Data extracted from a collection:
__________________________________________________

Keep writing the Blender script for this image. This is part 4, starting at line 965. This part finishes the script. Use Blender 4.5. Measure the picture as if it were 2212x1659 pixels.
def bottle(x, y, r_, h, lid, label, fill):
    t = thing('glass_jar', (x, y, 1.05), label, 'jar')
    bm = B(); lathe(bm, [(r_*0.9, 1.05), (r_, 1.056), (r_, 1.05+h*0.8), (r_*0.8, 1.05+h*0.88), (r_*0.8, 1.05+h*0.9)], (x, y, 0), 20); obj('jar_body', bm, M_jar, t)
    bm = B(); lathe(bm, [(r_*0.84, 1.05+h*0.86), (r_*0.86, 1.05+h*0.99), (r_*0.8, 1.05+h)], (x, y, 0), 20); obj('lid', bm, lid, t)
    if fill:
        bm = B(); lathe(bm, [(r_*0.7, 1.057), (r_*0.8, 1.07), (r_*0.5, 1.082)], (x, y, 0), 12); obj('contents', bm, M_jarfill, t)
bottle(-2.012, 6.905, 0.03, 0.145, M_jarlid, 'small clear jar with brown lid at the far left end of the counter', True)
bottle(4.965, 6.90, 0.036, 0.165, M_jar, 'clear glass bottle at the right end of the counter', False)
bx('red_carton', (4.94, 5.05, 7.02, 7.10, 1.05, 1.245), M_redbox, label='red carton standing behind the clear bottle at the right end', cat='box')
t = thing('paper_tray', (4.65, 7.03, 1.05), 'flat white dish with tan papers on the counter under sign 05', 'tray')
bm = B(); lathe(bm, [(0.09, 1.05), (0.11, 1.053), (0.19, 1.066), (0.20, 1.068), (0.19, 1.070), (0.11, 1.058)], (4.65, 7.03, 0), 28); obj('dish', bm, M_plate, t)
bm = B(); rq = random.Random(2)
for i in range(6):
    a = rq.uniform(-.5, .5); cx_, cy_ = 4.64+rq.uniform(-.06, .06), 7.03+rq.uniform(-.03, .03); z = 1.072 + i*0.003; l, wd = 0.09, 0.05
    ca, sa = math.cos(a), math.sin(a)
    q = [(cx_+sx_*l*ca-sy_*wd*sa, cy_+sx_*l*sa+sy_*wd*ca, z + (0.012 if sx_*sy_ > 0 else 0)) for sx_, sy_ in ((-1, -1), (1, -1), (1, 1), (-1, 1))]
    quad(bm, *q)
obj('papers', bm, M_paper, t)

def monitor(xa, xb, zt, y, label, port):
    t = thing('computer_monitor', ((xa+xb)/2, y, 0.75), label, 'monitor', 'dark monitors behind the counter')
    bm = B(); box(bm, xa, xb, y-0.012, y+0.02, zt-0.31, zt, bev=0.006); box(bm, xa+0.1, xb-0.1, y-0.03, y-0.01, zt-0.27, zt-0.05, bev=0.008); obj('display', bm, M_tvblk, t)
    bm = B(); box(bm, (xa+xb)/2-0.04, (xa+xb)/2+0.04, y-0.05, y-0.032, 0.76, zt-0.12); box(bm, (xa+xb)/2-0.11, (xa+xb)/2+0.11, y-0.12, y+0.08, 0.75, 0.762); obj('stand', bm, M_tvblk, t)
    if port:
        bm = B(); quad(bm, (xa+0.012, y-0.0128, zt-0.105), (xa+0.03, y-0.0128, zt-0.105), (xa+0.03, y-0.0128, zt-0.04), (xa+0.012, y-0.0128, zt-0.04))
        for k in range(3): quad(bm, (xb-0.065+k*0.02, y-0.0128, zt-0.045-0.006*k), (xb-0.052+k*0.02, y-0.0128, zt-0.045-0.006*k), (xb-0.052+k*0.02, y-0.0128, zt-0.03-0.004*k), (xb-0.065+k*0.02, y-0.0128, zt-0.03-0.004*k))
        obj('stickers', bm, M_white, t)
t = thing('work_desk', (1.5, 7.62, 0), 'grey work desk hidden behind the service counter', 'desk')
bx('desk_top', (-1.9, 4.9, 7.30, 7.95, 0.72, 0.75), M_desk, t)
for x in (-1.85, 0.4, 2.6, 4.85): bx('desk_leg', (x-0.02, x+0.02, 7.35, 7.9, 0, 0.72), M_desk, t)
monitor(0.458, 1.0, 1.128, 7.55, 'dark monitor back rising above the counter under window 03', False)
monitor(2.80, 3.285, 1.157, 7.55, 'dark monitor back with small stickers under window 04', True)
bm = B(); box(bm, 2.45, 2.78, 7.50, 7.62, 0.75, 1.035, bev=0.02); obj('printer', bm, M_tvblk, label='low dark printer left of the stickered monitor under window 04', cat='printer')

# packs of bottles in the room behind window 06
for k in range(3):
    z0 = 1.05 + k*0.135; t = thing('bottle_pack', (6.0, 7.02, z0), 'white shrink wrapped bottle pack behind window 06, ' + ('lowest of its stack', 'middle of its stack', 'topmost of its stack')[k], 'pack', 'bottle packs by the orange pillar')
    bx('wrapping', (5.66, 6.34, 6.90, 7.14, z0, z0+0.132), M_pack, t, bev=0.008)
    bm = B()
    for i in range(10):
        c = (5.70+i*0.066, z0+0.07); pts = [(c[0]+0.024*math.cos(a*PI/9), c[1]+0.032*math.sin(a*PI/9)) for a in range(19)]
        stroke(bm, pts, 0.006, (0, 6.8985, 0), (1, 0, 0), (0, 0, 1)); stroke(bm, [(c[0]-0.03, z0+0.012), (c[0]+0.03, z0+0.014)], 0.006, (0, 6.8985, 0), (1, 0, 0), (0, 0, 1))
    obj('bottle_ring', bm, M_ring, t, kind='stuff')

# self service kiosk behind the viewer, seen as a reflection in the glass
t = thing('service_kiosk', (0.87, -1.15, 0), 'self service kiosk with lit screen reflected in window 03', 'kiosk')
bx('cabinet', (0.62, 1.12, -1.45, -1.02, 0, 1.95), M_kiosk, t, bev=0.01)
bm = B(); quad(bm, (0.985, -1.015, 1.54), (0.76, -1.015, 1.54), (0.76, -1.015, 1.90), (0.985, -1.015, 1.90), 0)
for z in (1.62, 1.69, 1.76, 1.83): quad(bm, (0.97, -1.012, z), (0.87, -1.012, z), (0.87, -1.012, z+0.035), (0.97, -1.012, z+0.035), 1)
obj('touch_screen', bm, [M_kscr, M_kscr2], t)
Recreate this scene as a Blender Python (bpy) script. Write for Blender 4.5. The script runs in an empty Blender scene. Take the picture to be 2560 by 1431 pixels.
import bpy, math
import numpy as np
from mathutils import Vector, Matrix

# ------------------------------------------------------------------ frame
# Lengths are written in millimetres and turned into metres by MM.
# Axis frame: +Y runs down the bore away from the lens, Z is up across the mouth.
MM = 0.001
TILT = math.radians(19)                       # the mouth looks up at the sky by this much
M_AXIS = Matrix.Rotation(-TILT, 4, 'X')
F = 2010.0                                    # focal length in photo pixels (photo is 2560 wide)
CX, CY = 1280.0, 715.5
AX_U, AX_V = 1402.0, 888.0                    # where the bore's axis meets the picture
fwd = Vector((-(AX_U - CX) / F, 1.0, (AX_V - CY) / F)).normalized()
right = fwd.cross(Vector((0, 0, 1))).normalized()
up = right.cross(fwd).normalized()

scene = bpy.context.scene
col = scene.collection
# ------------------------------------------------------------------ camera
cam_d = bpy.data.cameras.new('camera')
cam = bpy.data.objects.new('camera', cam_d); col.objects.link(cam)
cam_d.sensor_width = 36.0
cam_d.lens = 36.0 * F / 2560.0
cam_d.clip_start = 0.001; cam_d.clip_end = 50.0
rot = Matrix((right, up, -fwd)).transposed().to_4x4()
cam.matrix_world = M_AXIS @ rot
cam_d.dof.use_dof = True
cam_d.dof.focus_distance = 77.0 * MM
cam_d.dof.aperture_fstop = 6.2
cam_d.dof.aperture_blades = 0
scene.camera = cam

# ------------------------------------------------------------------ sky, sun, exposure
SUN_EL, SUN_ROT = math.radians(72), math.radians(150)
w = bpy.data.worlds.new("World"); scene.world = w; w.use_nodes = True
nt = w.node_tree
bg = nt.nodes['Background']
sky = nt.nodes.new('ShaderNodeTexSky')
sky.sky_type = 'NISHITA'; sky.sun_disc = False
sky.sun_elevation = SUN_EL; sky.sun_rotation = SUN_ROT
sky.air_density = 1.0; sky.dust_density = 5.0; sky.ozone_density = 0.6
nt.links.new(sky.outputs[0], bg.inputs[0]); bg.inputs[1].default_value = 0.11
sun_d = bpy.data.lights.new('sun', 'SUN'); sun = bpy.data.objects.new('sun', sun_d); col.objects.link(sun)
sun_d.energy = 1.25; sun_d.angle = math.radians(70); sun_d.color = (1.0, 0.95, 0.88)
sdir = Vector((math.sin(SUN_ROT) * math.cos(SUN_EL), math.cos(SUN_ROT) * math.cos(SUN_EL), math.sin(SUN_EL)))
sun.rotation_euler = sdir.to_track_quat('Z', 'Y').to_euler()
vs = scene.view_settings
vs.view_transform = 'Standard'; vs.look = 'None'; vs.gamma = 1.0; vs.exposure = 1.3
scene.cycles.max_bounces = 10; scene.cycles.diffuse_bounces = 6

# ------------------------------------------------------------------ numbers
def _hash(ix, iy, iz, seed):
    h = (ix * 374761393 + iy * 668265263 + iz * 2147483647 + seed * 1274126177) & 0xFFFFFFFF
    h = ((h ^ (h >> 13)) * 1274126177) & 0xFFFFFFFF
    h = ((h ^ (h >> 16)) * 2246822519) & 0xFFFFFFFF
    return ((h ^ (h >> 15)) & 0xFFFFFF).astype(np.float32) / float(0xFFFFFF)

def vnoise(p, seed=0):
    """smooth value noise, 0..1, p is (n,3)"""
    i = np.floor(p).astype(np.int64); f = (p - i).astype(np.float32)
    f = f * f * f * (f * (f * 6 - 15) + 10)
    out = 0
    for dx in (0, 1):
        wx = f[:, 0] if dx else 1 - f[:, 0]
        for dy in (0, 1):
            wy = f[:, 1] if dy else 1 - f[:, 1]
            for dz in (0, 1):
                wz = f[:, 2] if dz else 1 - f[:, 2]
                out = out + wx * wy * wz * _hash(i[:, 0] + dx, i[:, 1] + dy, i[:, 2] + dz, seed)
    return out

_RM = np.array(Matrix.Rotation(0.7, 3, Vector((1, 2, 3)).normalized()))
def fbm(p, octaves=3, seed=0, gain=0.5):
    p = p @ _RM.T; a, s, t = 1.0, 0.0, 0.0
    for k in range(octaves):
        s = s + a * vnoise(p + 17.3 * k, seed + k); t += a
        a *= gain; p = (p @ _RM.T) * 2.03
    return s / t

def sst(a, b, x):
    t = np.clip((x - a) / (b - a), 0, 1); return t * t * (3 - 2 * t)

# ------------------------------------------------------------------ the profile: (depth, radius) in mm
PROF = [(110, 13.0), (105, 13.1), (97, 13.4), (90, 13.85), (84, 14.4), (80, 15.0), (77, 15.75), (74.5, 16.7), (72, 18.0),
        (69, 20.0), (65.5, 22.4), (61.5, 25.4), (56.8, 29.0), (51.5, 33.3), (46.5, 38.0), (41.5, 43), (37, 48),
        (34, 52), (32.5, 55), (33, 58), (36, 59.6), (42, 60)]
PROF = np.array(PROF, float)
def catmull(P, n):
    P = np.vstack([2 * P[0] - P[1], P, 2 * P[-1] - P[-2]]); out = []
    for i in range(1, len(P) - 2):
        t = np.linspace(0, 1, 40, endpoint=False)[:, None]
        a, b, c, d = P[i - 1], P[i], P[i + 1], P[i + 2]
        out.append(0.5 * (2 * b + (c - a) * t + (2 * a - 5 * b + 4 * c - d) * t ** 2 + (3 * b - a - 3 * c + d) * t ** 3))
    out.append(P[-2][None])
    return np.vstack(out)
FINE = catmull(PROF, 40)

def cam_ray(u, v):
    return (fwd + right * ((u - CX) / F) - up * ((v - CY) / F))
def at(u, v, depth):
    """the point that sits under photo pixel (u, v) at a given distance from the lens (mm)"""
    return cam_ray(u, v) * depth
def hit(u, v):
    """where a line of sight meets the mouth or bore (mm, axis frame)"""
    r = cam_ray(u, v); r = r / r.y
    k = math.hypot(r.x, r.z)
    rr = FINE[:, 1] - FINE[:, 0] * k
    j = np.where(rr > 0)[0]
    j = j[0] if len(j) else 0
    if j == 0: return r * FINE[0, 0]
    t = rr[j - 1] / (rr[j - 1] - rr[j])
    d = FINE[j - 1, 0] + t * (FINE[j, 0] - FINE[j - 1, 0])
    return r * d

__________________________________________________

Required work:
Nothing beyond the lines starting at the line containing "Recreate this scene" and ending at the line containing "from mathutils import Vector, Matrix" is to be reproduced; reproduce those lines exactly, both ends included.

Task response:
Recreate this scene as a Blender Python (bpy) script. Write for Blender 4.5. The script runs in an empty Blender scene. Take the picture to be 2560 by 1431 pixels.
import bpy, math
import numpy as np
from mathutils import Vector, Matrix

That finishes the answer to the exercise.